尻啖え孫市

三隅研次監督作品 1969.9.13大映


 希代の快男児・雑賀孫市を中村錦之助が演じた戦国もの。彼と心を通わせる木下藤吉郎に中村賀津雄(当時はこの表記)、信長にカツシン。孫市の親父には志村喬、飄々としてここでもフクロウみたい。

 お話は、「信長の妹」に一目惚れの孫市が織田家に接触することからはじまり、朝倉攻めに参加し雑賀衆の実力を見せつけ、偽者の姫をあてがわれ激怒するまでを前段とする。後段は、信長に敵対する孫市を描く。信長憎さと女がらみで、孫市は本願寺に肩入れすることになる。

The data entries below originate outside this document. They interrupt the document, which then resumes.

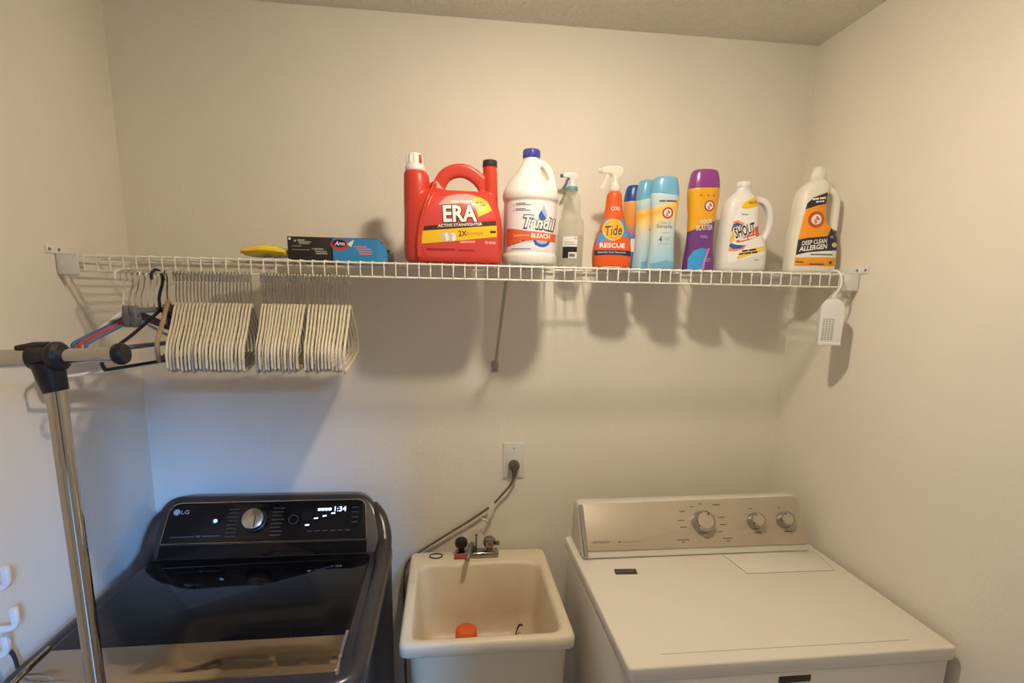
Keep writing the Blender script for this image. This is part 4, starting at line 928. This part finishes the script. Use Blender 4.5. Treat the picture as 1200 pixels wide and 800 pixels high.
P.put('small_print', s_dash('100% MORE', *e(256, 256), 0.040, 0.0070, rot=0.14, bold=0.01), M_WHITEINK, lab, 0.0013)['kind'] = 'stuff'
P.put('small_print', s_dash('vs. 32 oz', *e(262, 276), 0.024, 0.0060, rot=0.12), M_WHITEINK, lab, 0.0013)['kind'] = 'stuff'
P.put('lettering', s_text('DEEP CLEAN', *e(245, 550), 0.070, 0.0125, rot=0.12, shear=0.2, bold=0.02), M_WHITEINK, lab, 0.0013)
P.put('lettering', s_text('ALLERGEN', *e(240, 588), 0.078, 0.0145, rot=0.12, shear=0.2, bold=0.03), M_WHITEINK, lab, 0.0013)
for q, r in (((360, 515), 0.0055), ((395, 500), 0.0045), ((410, 485), 0.005), ((388, 568), 0.0095), ((335, 490), 0.004)):
    P.put('leaf_print', s_circ(*e(*q), r, r * 0.75, n=10), mat('leaf_grey', (150, 146, 140), 0.5) if r < 0.009 else mat('seal_cream', (220, 200, 150), 0.5), lab, 0.0013)
P.put('small_print', small_lines([(e(240, 0)[0], e(395, 0)[0], e(0, 640)[1], e(0, 632)[1]), (e(150, 0)[0], e(200, 0)[0], e(0, 692)[1], e(0, 684)[1]), (e(240, 0)[0], e(340, 0)[0], e(0, 706)[1], e(0, 698)[1]), (e(375, 0)[0], e(395, 0)[0], e(0, 700)[1], e(0, 680)[1])]), M_PRT, lab, 0.0014)['kind'] = 'stuff'

# ---- boxes and packet at the left
M_CARD = mat('box_black', (44, 38, 36), 0.5); M_CARDB = mat('box_blue', (52, 140, 196), 0.42)
bx = thing('black_box', 'small black carton with white print on the shelf', 'box', (0.567, -0.165, SZ))
b = obj('carton', MB().box(-0.057, 0.057, -0.045, 0.075, 0.0, 0.064, 0.0012), M_CARD, bx)
fn = lambda a, c, o: (0.567 + a, -0.165 - 0.045 - o, SZ + c)
flat_print('print_mark', s_rect(-0.0535, -0.0475, 0.055, 0.061), M_LABW, bx, fn)
flat_print('small_print', small_lines([(-0.040, -0.034, 0.050, 0.0555), (-0.031, -0.012, 0.053, 0.0565), (-0.029, 0.004, 0.049, 0.0518), (-0.027, 0.000, 0.045, 0.0475), (-0.046, -0.020, 0.0385, 0.040), (-0.046, 0.000, 0.029, 0.0303), (0.006, 0.009, 0.031, 0.034), (0.011, 0.036, 0.031, 0.0345), (0.014, 0.044, 0.025, 0.028), (0.016, 0.046, 0.0195, 0.0225)]), mat('box_print', (176, 170, 164), 0.5), bx, fn)['kind'] = 'stuff'
bb2 = thing('blue_box', 'opened blue carton with a grey liner sticking out of its end', 'box', (0.688, -0.165, SZ))
b = obj('carton', MB().box(-0.062, 0.058, -0.045, 0.075, 0.0, 0.0012).box(-0.062, 0.058, -0.045, 0.075, 0.0628, 0.064)
        .box(-0.062, 0.058, -0.045, -0.0438, 0.0, 0.064).box(-0.062, 0.058, 0.0738, 0.075, 0.0, 0.064).box(-0.062, -0.0608, -0.045, 0.075, 0.0, 0.064), M_CARDB, bb2)
fn = lambda a, c, o: (0.688 + a, -0.165 - 0.045 - o, SZ + c)
obj('end_flap', MB().prism([(0.058, 0.002), (0.084, 0.004), (0.082, 0.038), (0.058, 0.063)], lambda a, c: (a, -0.0445 + (a - 0.058) * 0.25, c), lambda a, c: (a, -0.0437 + (a - 0.058) * 0.25, c)), M_CARDB, bb2)
obj('top_flap', MB().prism([(0.058, -0.04), (0.088, -0.035), (0.088, 0.07), (0.058, 0.074)], lambda a, c: (a, c, 0.0634 - (a - 0.058) * 0.75), lambda a, c: (a, c, 0.0628 - (a - 0.058) * 0.75)), M_CARDB, bb2)
ln = MB(); rings = []
for i, xx in enumerate((0.02, 0.05, 0.066, 0.082, 0.096)):
    f = 1 - 0.12 * i; rings.append([Vector((xx, 0.015 + 0.05 * f * math.cos(2 * PI * q / 16) + 0.003 * math.sin(5 * q), 0.028 - 0.002 * i + (0.026 * f) * math.sin(2 * PI * q / 16) * (1 + 0.15 * math.sin(3 * q)))) for q in range(16)])
obj('liner', ln.loft(rings), mat('foil_grey', (150, 146, 144), 0.35, 0.3), bb2)
cx, cz = -0.042, 0.049
flat_print('logo_oval', s_circ(cx, cz - 0.003, 0.0235, 0.0155), mat('logo_red', (206, 72, 58), 0.4), bb2, fn, 0.0003)
flat_print('logo_oval', s_circ(cx - 0.001, cz, 0.0185, 0.0105), M_NAVY, bb2, fn, 0.0006)
flat_print('lettering', s_text('Arm', cx, cz, 0.027, 0.0105, shear=0.3, bold=0.03), M_WHITEINK, bb2, fn, 0.0009)
flat_print('logo_swoosh', s_poly([(-0.022, 0.048), (-0.004, 0.060), (-0.006, 0.052), (-0.012, 0.040)]), M_WHITEINK, bb2, fn, 0.0009)
flat_print('small_print', small_lines([(-0.004, 0.030, 0.0395, 0.0425), (0.002, 0.040, 0.034, 0.037), (0.006, 0.044, 0.0275, 0.031), (0.010, 0.042, 0.021, 0.0245)]), mat('salmon_ink', (226, 130, 130), 0.5), bb2, fn)['kind'] = 'stuff'
yp = thing('yellow_packet', 'flat yellow plastic packet lying beside the black carton', 'packet', (0.452, -0.17, SZ))
rings = []
for i in range(9):
    t_ = i / 8; xx = -0.064 + 0.119 * t_
    hh = 0.0035 + 0.0135 * math.sin(PI * min(1, t_ * 0.75 + 0.12)) ; zc = 0.020 + 0.006 * math.sin(PI * t_) - (0.0 if i else -0.003)
    rings.append([Vector((xx + 0.002 * math.sin(3 * q + i), 0.055 * math.cos(2 * PI * q / 20) * (0.5 + 0.5 * min(1, 0.5 + t_)), max(0.0005, zc + hh * math.sin(2 * PI * q / 20) * (1 + 0.12 * math.sin(2.3 * q + i * 1.7))))) for q in range(20)])
ypb = obj('packet_body', MB().loft(rings), print_mat('packet_film', [(0.0, (206, 200, 190)), (0.013, (200, 196, 190)), (0.0145, (240, 206, 30)), (0.04, (246, 214, 40))], 0.0, rough=0.22, zspan=0.045), yp)
obj('packet_print', MB().box(0.0, 0.022, -0.0530, -0.0505, 0.006, 0.012, 0.0015), mat('packet_ink', (70, 84, 110), 0.4), yp)

# ================================================================== hanging deodoriser at the right end
dt = thing('hanging_deodoriser', 'small white vented deodoriser hanging from the shelf near the right wall', 'deodoriser', (2.024, -0.326, 1.560), -0.42)
out = [(-0.024, 0.003), (0.0, 0.0025), (0.024, 0.003), (0.0285, 0.008), (0.0295, 0.045), (0.031, 0.085), (0.0305, 0.098), (0.027, 0.112), (0.020, 0.1235), (0.0105, 0.130), (0.0, 0.132), (-0.0105, 0.130), (-0.020, 0.1235), (-0.027, 0.112), (-0.0305, 0.098), (-0.031, 0.085), (-0.0295, 0.045), (-0.0285, 0.008)]
obj('case', MB().prism([tuple(p)[:2] for p in catmull([(a, b_, 0) for a, b_ in out], 4, True)], lambda a, b_: (a, -0.014, b_), lambda a, b_: (a, 0.014, b_), 0.0025, 3), M_WHITEP, dt)
M_GRL = mat('grille_recess', (176, 168, 152), 0.6)
gp = obj('grille', MB().box(-0.023, 0.006, -0.0147, -0.0138, 0.014, 0.078, 0.0003), M_GRL, dt)
for i in range(13): obj('grille_bar', MB().box(-0.0235, 0.0065, -0.0156, -0.0145, 0.0135 + i * 0.0052, 0.0155 + i * 0.0052), M_WHITEP, gp)
for i in range(3): obj('grille_bar', MB().box(-0.0165 + i * 0.0075, -0.0150 + i * 0.0075, -0.0158, -0.0145, 0.0135, 0.078), M_WHITEP, gp)
obj('base_lip', MB().box(-0.029, 0.029, -0.0165, 0.012, 0.0, 0.010, 0.003), M_WHITEP, dt)
hookp = [(0.0, 0.0, 0.130), (0.002, 0.0, 0.143), (0.010, 0.0, 0.155), (0.015, 0.0, 0.172), (0.014, 0.004, 0.192), (0.006, 0.012, 0.2075), (-0.002, 0.024, 0.2105), (-0.004, 0.034, 0.205), (-0.004, 0.038, 0.196)]
obj('hook', MB().tube(catmull(hookp, 5), 0.0033, 8), M_WHITEP, dt)

# ================================================================== hangers
HR = (SY + 0.0015, SZ - 0.0405)          # rail they hang from (y, z)
def hook_path(r=0.018, top=0.0):
    p = [(0, 0, -0.081), (0, 0, -0.060), (0, 0.006, -0.047), (0, 0.0145, -0.036), (0, 0.0180, -0.024), (0, 0.018, -0.018)]
    for a in range(20, 205, 20):
        t_ = math.radians(a); p.append((0, r * math.cos(t_), -r + r * math.sin(t_)))
    return p
# root of a hanger: top of the hook (resting on the rail)
def make_hanger():
    t = thing('slim_hanger', '', 'hanger', (0, 0, 0))
    half = [(0.0, -0.081), (0.016, -0.084), (0.045, -0.098), (0.085, -0.121), (0.125, -0.142), (0.165, -0.160), (0.190, -0.174), (0.201, -0.190), (0.201, -0.208), (0.193, -0.222)]
    loop = half + [(0.10, -0.2245), (0.0, -0.2245), (-0.10, -0.2245)] + [(-a, b_) for a, b_ in reversed(half[1:])]
    path = catmull([(0, a, b_) for a, b_ in loop], 2, True)
    obj('frame', MB().tube(path, 0.004, 8, closed=True, sect=(0.0048, 0.0027), up=(1, 0, 0)), M_IVORY, t)
    obj('hook', MB().tube(hook_path(), 0.0016, 6), M_HOOK, t)
    return t
proto = make_hanger(); first_h = True
# three bunches: start x, end x, count, first angle, last angle (degrees), label
bunches = [(0.262, 0.440, 22, 17.0, 12.0, 'ivory slim hanger in the widest, left bunch under the shelf', 'left bunch of ivory hangers'),
           (0.468, 0.571, 14, 12.0, 8.0, 'ivory slim hanger in the middle bunch under the shelf', 'middle bunch of ivory hangers'),
           (0.583, 0.684, 12, 9.0, 4.7, 'ivory slim hanger in the right-hand bunch under the shelf', 'right bunch of ivory hangers')]
for x0, x1, n, a0, a1, lb, gr in bunches:
    for i in range(n):
        t_ = i / (n - 1)
        o = proto if first_h else copy_tree(proto); first_h = False
        x = x0 + (x1 - x0) * t_ + random.uniform(-0.0005, 0.0005) * (0 < i < n - 1)
        o.location = (x, HR[0], HR[1] + 0.0027 + 0.0017)
        o.rotation_euler = (math.radians(random.uniform(-1.1, 1.1)), 0, math.radians(a0 + (a1 - a0) * t_ + random.uniform(-0.22, 0.22)))
        o['label'] = lb if 0 < i < n - 1 else ('leftmost ' if i == 0 else 'rightmost ') + lb; o['group'] = gr
last = o
last['label'] = 'rightmost ivory slim hanger, its open triangle in full view'
# odd ones at the left end of the row
def tube_hanger(name, label, m_frame, x, ang, w, drop, tube_r, hook_m, hook_r, low=0.03, neck=0.081):
    t = thing(name, label, 'hanger', (x, HR[0], HR[1] + 0.0027 + hook_r), math.radians(ang), 'assorted hangers at the left end')
    half = [(0.0, -neck), (0.012, -neck - 0.006), (w * 0.5, -neck - drop * 0.55), (w * 0.92, -neck - drop * 0.95), (w, -neck - drop - low * 0.35), (w * 0.97, -neck - drop - low * 0.9), (w * 0.90, -neck - drop - low)]
    loop = half + [(0.0, -neck - drop - low)] + [(-a, b_) for a, b_ in reversed(half[1:])]
    obj('frame', MB().tube(catmull([(0, a, b_) for a, b_ in loop], 4, True), tube_r, 8, closed=True), m_frame, t)
    p = hook_path(); s = (neck / 0.081)
    obj('hook', MB().tube([(0, a, b_ if b_ > -0.03 else -0.03 + (b_ + 0.03) * (neck - 0.03) / 0.051) for _, a, b_ in p], hook_r, 8), hook_m, t)
    return t
tube_hanger('plastic_hanger', 'black plastic hanger swung out beside the ivory hangers', M_BLKP, 0.2215, -13, 0.185, 0.095, 0.0040, M_BLKP, 0.0036, 0.030, 0.100)
tan = tube_hanger('plastic_hanger', 'tan hanger with dark wire hook left of the ivory bunch', M_TAN, 0.2415, 17, 0.19, 0.085, 0.0052, mat('dark_wire', (70, 60, 54), 0.4, 0.6), 0.0017, 0.04, 0.075)
tube_hanger('plastic_hanger', 'blue plastic hanger tilted towards the left wall', M_BLUEP, 0.152, -14, 0.165, 0.060, 0.0042, M_HOOK, 0.0016, 0.022, 0.105)
tube_hanger('plastic_hanger', 'red plastic hanger between the blue and the slate hangers', M_REDP, 0.1655, -14, 0.165, 0.060, 0.0042, M_HOOK, 0.0016, 0.022, 0.105)
tube_hanger('plastic_hanger', 'slate blue plastic hanger next to the black one', M_SLATE, 0.1790, -14, 0.165, 0.060, 0.0042, M_HOOK, 0.0016, 0.022, 0.105)
tube_hanger('plastic_hanger', 'white plastic hanger lowest of the odd hangers at the left', M_WHITEP, 0.1385, -14, 0.19, 0.095, 0.0040, M_WHITEP, 0.0024, 0.045, 0.10)
def clip_hanger(label, x, ang, zoff):
    t = thing('clip_hanger', label, 'hanger', (x, HR[0], HR[1] + 0.0027 + 0.0017), math.radians(ang), 'assorted hangers at the left end')
    obj('hook', MB().tube([(0, a, b_ if b_ > -0.03 else -0.03 + (b_ + 0.03) * 1.15) for _, a, b_ in hook_path()], 0.0017, 6), M_HOOK, t)
    obj('bar', MB().box(-0.005, 0.005, -0.075, 0.075, -0.103, -0.090, 0.003), M_GREYP, t)
    for y in (-0.062, 0.062):
        c = obj('clip', MB().prism(round_poly([(-0.010, -0.116), (-0.005, -0.084), (0.005, -0.084), (0.010, -0.116), (0.006, -0.136), (-0.006, -0.136)], 0.004, 3), lambda a, b_: (a, y - 0.010, b_), lambda a, b_: (a, y + 0.010, b_), 0.002), M_GREYP, t)
        obj('clip_spring', MB().tube([(-0.0115, y, -0.108), (0.0115, y, -0.108)], 0.003, 8), M_HOOK, c)
clip_hanger('grey clip hanger with wire hook nearest the left wall', 0.1935, -14, 0)
clip_hanger('grey clip hanger with wire hook beside the black hanger', 0.2085, -14, 0)
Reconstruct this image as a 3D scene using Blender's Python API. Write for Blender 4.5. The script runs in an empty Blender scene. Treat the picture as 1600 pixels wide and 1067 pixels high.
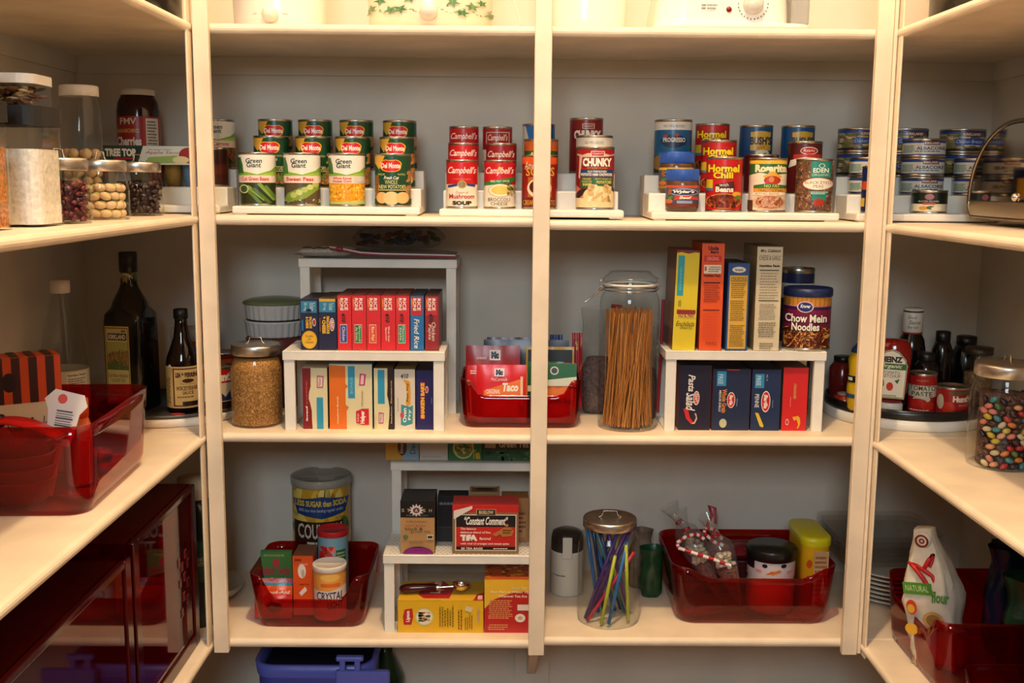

 孫市は全編通じて藤吉郎には好意的、敵味方を越えた友情が描かれ、弟・賀津雄とのやりとりが見もの。おんなじ顔がふたぁつ並んで微妙に方向性の異なる演技を見せる、後の作品でもしばしば見られるが、二人とも若いこの頃のツーショットは見応えアリ。カツシンの信長は少々恰幅が良すぎるものの、人となりはよく出ていて、武家貴族の品格も充分。運命の女・小みちは、原作にある種子島家の血筋という設定はなく、本願寺僧・法専坊の妹で門徒。
 ビジュアルはなかなかに戦国の風をよく描く。孫市の真っ赤な袖無し陣羽織に八咫烏マークが目を引くほか、手筒山砦のセットが秀逸でモブシーンも大映らしく派手で見せる。尻啖えペンペンは生尻でなくて股引。連載中現地から苦情が出たという孫市の大らかすぎる助平ぶりは、もちろん控えめ。尺ゆえか、紀州に帰還した若太夫は一向宗に人気をとられて寂しいお国入り設定なので、原作にある紀州の闊達な豊かさが表現されず、なんだかうらぶれた漁村みたいなのがちょっと残念。


勧修寺ロケ地
・岐阜城、彦根城天守
・孫市に接触した藤吉郎が「信長の妹」を所望と聞く、上賀茂神社北神饌所
・信長に会いに岐阜城へ入る孫市、彦根城天秤櫓
・名古屋・物部天神への道を女を求めて走る孫市、大覚寺大沢池堤
・雑賀衆の試技上覧に際し、護衛の手勢を率い入城の柴田勝家、藤吉郎と押し問答は彦根城太鼓門櫓
・試技を前に、不愉快な事態となった際は自分を殺せと孫市に告げる藤吉郎、山科勧修寺山門と塀。ひらひらと舞いつつ雑賀衆の手並みを見せつける試技は、庭園・氷池園(信長の座所は大悲閣前、舞いは芝地、朝倉の忍びが撃たれて落ちるのは氷室池)
・朝倉攻めの織田の軍勢がゆく北国街道、木津堤流れ橋(橋上で孫市らが待っている)
以降、野道続くが一部天神川と思われる一件あり。
・馬上の孫市の回想、一目惚れした美女が市女笠でゆく清水寺、本物(娘は舞台下の道を来て音羽の滝方面へ段をおりる。孫市の位置は滝の前あたり、八咫烏を背負った後姿。このシーンに先立って舞台を見上げた絵も挿入されている)
・騙り姫がバレて孫市をしくじったことを信長に報告の藤吉郎、相国寺方丈前庭(設定は信長の宿館・妙覚寺)
・堺へ鉄砲買い付けに赴く孫市、後で小みちを伴っての帰路も落合崖の登り道。小休止して露草を渡す水辺は河口付近、設定は風吹峠。